C’è una verità da ricordare, ora più che mai: la presenza cristiana in Terra Santa è viva, anche a Gaza, anche sotto le bombe. Non è folclore né superstite archeologia. È una testimonianza silenziosa ma forte, fatta di volti, di storie, di martiri. I cristiani di Gaza sono Chiesa viva, e la loro sofferenza è la sofferenza del Corpo di Cristo.
Padre Romanelli non è solo un sacerdote ferito. È il simbolo di un ministero che resta in piedi tra le rovine, che non fugge, che celebra l’Eucaristia tra le macerie, che consola, benedice, accoglie. La sua gamba ferita è immagine di una Chiesa che zoppica ma non cade, perché fondata sulla Croce e sulla Risurrezione.

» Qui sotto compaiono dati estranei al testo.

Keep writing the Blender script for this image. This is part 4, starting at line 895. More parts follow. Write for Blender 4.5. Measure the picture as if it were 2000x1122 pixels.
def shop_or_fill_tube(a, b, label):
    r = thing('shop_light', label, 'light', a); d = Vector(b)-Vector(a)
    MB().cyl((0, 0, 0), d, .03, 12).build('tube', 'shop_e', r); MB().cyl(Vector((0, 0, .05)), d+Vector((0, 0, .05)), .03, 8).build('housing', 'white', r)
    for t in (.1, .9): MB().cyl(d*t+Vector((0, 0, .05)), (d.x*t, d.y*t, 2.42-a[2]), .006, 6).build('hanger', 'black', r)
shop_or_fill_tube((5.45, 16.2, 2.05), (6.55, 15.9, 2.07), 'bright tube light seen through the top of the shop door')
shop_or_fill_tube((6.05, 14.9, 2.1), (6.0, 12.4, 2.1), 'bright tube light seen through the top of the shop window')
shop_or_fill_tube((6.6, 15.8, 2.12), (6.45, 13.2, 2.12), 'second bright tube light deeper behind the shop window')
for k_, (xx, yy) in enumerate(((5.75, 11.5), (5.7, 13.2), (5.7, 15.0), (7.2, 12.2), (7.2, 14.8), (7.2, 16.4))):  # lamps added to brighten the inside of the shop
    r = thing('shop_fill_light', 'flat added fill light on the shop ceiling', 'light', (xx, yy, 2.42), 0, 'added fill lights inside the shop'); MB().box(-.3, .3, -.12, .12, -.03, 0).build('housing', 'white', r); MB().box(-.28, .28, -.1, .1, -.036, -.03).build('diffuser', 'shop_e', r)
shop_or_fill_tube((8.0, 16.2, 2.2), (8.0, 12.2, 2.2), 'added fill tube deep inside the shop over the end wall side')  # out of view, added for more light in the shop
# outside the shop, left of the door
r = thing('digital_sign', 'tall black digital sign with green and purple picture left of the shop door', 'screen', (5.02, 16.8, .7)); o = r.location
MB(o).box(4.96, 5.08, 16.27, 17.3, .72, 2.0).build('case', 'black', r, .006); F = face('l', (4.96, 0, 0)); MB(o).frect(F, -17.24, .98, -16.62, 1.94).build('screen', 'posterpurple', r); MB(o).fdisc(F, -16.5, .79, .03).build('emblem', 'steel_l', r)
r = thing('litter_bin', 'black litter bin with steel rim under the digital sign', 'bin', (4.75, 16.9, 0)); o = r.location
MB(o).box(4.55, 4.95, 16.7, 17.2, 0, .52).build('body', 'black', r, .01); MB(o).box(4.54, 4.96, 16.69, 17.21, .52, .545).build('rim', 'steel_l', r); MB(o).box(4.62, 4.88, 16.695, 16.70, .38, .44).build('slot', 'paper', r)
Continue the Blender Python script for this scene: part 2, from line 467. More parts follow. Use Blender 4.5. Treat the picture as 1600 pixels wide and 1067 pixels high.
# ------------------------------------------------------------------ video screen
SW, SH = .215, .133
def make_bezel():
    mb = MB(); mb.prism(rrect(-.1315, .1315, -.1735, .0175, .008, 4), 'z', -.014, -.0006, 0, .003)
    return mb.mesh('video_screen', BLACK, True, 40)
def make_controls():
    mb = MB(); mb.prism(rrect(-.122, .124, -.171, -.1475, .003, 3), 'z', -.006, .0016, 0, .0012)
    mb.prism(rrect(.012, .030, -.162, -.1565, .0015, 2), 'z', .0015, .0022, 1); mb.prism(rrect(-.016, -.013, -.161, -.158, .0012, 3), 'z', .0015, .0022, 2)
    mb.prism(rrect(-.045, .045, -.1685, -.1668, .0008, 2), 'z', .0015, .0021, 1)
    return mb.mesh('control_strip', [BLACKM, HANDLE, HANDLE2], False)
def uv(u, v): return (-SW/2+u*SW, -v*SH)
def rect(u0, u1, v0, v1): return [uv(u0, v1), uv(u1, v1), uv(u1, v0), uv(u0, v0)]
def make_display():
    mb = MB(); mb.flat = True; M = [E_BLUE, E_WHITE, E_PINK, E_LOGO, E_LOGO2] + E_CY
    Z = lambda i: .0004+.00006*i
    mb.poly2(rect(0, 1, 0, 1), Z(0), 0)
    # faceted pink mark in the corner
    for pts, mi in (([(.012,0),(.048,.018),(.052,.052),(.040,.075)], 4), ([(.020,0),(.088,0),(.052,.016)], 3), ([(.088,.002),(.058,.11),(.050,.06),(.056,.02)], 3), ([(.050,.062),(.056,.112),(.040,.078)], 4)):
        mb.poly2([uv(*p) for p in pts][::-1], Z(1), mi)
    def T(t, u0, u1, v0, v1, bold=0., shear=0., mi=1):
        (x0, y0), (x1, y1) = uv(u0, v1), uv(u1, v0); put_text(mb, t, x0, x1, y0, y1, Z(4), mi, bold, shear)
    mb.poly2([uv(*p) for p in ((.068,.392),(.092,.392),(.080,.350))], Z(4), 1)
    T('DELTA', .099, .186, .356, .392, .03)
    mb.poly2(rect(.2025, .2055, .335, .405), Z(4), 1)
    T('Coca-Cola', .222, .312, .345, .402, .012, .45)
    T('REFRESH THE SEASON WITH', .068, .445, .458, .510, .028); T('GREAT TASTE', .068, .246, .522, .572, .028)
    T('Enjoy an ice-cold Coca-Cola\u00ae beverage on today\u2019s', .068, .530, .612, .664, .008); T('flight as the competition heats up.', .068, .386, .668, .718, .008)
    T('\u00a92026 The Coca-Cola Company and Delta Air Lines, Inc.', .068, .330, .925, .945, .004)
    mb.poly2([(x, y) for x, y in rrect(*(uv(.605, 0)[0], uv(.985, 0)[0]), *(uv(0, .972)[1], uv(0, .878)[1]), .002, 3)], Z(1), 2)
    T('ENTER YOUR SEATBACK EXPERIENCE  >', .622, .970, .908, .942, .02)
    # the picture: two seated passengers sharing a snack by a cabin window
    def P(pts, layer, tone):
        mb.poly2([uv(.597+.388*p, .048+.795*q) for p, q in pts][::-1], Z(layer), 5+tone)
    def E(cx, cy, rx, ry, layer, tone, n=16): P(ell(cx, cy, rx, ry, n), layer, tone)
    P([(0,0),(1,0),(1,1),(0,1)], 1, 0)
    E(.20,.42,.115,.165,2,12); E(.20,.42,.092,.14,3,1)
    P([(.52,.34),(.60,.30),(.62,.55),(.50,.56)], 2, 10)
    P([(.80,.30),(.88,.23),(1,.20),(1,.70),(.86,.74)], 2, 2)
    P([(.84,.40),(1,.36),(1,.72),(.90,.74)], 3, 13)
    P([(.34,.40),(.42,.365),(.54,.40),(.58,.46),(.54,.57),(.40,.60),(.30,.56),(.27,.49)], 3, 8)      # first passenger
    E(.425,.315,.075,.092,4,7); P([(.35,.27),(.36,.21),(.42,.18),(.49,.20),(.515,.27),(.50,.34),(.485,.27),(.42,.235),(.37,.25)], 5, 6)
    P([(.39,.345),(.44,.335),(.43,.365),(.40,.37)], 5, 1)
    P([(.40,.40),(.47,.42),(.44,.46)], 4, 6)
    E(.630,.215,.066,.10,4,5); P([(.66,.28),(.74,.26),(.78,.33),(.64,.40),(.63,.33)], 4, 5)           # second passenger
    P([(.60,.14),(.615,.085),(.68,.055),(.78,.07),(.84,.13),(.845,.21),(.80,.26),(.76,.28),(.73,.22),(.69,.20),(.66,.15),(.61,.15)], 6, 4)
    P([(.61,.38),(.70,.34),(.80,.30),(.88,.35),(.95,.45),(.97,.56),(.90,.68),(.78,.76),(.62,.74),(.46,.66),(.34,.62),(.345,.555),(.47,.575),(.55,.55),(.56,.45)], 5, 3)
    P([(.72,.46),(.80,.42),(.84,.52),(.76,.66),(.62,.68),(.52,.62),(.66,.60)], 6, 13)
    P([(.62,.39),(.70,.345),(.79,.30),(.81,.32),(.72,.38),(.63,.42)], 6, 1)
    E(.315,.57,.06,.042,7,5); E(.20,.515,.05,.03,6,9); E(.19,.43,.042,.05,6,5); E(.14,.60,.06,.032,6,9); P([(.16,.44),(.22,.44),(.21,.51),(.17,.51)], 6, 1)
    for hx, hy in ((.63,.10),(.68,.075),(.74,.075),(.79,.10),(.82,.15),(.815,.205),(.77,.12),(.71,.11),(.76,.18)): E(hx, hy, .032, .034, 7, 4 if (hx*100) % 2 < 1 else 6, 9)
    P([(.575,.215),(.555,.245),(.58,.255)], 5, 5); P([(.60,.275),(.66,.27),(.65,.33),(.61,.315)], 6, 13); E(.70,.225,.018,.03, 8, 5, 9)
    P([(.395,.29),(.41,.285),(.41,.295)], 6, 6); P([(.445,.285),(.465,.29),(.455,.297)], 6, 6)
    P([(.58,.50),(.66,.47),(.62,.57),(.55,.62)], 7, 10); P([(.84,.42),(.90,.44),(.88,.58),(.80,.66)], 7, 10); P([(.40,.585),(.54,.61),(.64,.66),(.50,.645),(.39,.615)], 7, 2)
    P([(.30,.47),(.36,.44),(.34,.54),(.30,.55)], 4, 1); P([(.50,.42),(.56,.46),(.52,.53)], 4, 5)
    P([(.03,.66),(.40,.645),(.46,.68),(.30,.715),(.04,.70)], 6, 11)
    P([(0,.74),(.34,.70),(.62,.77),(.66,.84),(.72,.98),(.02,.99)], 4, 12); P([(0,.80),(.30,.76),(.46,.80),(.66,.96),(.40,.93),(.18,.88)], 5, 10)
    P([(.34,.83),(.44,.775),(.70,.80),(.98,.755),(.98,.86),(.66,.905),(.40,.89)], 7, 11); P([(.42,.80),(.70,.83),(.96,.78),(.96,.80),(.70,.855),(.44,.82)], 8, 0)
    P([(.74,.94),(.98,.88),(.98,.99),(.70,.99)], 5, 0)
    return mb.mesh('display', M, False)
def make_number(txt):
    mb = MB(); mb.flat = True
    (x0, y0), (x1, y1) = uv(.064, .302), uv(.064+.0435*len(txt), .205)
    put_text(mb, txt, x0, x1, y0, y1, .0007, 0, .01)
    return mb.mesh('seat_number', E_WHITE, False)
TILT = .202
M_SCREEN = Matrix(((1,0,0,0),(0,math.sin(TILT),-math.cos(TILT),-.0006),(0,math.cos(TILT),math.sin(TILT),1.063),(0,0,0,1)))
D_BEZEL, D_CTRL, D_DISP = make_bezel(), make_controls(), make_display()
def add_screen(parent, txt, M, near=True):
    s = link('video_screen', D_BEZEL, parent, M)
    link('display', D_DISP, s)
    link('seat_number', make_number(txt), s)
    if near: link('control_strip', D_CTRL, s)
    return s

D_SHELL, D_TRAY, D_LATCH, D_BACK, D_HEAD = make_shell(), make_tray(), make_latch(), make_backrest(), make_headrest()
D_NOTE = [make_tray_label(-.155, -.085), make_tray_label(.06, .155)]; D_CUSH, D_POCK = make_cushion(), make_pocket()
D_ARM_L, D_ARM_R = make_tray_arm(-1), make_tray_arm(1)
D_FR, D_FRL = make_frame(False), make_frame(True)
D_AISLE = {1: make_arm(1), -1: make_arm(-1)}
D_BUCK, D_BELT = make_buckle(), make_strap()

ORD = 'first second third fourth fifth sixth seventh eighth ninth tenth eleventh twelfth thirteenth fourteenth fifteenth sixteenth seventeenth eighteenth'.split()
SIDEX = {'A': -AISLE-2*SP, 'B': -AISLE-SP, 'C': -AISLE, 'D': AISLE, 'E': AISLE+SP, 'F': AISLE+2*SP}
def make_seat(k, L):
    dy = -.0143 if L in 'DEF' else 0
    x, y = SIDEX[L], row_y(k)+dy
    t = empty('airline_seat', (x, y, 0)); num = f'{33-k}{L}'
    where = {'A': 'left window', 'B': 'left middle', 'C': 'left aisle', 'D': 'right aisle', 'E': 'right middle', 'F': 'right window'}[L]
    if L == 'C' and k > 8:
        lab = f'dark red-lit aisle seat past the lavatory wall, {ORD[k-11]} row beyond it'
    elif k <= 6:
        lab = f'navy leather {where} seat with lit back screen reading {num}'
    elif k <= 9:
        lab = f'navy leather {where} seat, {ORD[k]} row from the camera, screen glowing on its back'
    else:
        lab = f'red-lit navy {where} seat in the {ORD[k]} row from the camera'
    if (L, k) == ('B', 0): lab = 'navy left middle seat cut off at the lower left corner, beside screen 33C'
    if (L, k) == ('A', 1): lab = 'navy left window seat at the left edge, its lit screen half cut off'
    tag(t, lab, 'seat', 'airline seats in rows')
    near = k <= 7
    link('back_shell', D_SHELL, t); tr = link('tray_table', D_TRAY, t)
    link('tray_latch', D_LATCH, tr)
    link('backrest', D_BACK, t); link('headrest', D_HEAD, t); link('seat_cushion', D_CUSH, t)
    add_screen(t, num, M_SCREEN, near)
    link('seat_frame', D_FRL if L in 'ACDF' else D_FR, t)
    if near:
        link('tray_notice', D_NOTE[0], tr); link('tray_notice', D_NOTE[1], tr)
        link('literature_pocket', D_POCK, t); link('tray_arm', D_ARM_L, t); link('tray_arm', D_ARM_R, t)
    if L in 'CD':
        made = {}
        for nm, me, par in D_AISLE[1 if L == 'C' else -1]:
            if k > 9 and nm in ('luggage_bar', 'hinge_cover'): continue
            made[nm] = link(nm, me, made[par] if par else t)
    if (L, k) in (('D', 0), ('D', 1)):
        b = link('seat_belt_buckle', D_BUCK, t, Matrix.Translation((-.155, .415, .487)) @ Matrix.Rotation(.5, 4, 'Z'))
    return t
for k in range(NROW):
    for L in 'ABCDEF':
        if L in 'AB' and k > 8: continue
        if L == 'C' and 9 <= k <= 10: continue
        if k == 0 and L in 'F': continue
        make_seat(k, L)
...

Ora spetta a noi. Chi ha coscienza, parli. Chi ha fede, preghi e agisca. Non possiamo restare in silenzio. Ogni attacco a un luogo sacro è un colpo alla nostra umanità. Ogni lacrima versata in una chiesa profanata è una preghiera che sale, una domanda che Dio non lascia cadere nel vuoto.
La guerra ha superato i limiti, ma il Vangelo non ha perso la sua forza. La Sacra Famiglia è stata colpita. Ma da quella casa ferita si alza ancora la speranza che salva il mondo.